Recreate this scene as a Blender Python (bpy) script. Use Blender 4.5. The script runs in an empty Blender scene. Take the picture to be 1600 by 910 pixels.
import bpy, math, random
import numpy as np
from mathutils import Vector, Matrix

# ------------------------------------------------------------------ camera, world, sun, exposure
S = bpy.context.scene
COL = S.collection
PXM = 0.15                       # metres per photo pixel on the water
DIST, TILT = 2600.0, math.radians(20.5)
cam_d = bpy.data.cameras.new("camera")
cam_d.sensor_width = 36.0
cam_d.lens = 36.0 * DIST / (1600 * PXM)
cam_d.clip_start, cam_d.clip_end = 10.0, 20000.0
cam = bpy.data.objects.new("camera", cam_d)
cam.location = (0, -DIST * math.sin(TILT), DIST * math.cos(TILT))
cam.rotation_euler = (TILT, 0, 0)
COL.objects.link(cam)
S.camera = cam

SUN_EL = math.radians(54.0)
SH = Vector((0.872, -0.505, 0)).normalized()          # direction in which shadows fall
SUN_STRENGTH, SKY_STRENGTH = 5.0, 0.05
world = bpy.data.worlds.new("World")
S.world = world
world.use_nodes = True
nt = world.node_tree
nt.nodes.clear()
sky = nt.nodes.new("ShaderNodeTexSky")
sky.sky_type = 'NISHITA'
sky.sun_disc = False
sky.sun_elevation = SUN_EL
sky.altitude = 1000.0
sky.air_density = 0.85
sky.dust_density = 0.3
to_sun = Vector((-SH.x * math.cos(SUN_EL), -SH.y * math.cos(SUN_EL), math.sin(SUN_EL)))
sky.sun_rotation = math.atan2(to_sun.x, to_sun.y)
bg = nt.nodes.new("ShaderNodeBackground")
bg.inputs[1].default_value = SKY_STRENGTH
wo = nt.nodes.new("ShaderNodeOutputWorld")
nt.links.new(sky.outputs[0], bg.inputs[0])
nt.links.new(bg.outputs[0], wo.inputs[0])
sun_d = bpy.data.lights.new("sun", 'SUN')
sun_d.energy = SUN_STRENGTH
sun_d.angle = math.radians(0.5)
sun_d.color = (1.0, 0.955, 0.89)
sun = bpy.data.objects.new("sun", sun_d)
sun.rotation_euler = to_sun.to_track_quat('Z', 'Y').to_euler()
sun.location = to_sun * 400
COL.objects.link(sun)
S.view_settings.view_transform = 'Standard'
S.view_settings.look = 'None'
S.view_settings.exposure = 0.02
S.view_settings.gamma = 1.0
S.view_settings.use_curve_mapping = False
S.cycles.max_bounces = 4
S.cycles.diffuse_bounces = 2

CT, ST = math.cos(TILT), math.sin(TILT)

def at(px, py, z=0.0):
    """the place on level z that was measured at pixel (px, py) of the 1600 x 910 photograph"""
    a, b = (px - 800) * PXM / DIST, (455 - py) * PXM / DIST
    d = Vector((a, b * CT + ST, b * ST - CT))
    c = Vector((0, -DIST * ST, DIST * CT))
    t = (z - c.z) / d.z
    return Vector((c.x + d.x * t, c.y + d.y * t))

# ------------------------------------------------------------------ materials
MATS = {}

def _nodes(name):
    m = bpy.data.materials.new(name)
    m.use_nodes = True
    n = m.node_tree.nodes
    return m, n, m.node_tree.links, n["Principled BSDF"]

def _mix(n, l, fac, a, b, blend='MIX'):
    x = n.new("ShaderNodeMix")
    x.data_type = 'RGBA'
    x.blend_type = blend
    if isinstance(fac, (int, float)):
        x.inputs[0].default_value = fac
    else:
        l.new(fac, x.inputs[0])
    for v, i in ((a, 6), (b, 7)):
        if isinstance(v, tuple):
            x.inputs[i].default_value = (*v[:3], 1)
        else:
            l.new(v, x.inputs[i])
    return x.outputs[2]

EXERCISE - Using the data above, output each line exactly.

TASK ANSWER -
Recreate this scene as a Blender Python (bpy) script. Use Blender 4.5. The script runs in an empty Blender scene. Take the picture to be 1600 by 910 pixels.
import bpy, math, random
import numpy as np
from mathutils import Vector, Matrix

# ------------------------------------------------------------------ camera, world, sun, exposure
S = bpy.context.scene
COL = S.collection
PXM = 0.15                       # metres per photo pixel on the water
DIST, TILT = 2600.0, math.radians(20.5)
cam_d = bpy.data.cameras.new("camera")
cam_d.sensor_width = 36.0
cam_d.lens = 36.0 * DIST / (1600 * PXM)
cam_d.clip_start, cam_d.clip_end = 10.0, 20000.0
cam = bpy.data.objects.new("camera", cam_d)
cam.location = (0, -DIST * math.sin(TILT), DIST * math.cos(TILT))
cam.rotation_euler = (TILT, 0, 0)
COL.objects.link(cam)
S.camera = cam

SUN_EL = math.radians(54.0)
SH = Vector((0.872, -0.505, 0)).normalized()          # direction in which shadows fall
SUN_STRENGTH, SKY_STRENGTH = 5.0, 0.05
world = bpy.data.worlds.new("World")
S.world = world
world.use_nodes = True
nt = world.node_tree
nt.nodes.clear()
sky = nt.nodes.new("ShaderNodeTexSky")
sky.sky_type = 'NISHITA'
sky.sun_disc = False
sky.sun_elevation = SUN_EL
sky.altitude = 1000.0
sky.air_density = 0.85
sky.dust_density = 0.3
to_sun = Vector((-SH.x * math.cos(SUN_EL), -SH.y * math.cos(SUN_EL), math.sin(SUN_EL)))
sky.sun_rotation = math.atan2(to_sun.x, to_sun.y)
bg = nt.nodes.new("ShaderNodeBackground")
bg.inputs[1].default_value = SKY_STRENGTH
wo = nt.nodes.new("ShaderNodeOutputWorld")
nt.links.new(sky.outputs[0], bg.inputs[0])
nt.links.new(bg.outputs[0], wo.inputs[0])
sun_d = bpy.data.lights.new("sun", 'SUN')
sun_d.energy = SUN_STRENGTH
sun_d.angle = math.radians(0.5)
sun_d.color = (1.0, 0.955, 0.89)
sun = bpy.data.objects.new("sun", sun_d)
sun.rotation_euler = to_sun.to_track_quat('Z', 'Y').to_euler()
sun.location = to_sun * 400
COL.objects.link(sun)
S.view_settings.view_transform = 'Standard'
S.view_settings.look = 'None'
S.view_settings.exposure = 0.02
S.view_settings.gamma = 1.0
S.view_settings.use_curve_mapping = False
S.cycles.max_bounces = 4
S.cycles.diffuse_bounces = 2

CT, ST = math.cos(TILT), math.sin(TILT)

def at(px, py, z=0.0):
    """the place on level z that was measured at pixel (px, py) of the 1600 x 910 photograph"""
    a, b = (px - 800) * PXM / DIST, (455 - py) * PXM / DIST
    d = Vector((a, b * CT + ST, b * ST - CT))
    c = Vector((0, -DIST * ST, DIST * CT))
    t = (z - c.z) / d.z
    return Vector((c.x + d.x * t, c.y + d.y * t))

# ------------------------------------------------------------------ materials
MATS = {}

def _nodes(name):
    m = bpy.data.materials.new(name)
    m.use_nodes = True
    n = m.node_tree.nodes
    return m, n, m.node_tree.links, n["Principled BSDF"]

def _mix(n, l, fac, a, b, blend='MIX'):
    x = n.new("ShaderNodeMix")
    x.data_type = 'RGBA'
    x.blend_type = blend
    if isinstance(fac, (int, float)):
        x.inputs[0].default_value = fac
    else:
        l.new(fac, x.inputs[0])
    for v, i in ((a, 6), (b, 7)):
        if isinstance(v, tuple):
            x.inputs[i].default_value = (*v[:3], 1)
        else:
            l.new(v, x.inputs[i])
    return x.outputs[2]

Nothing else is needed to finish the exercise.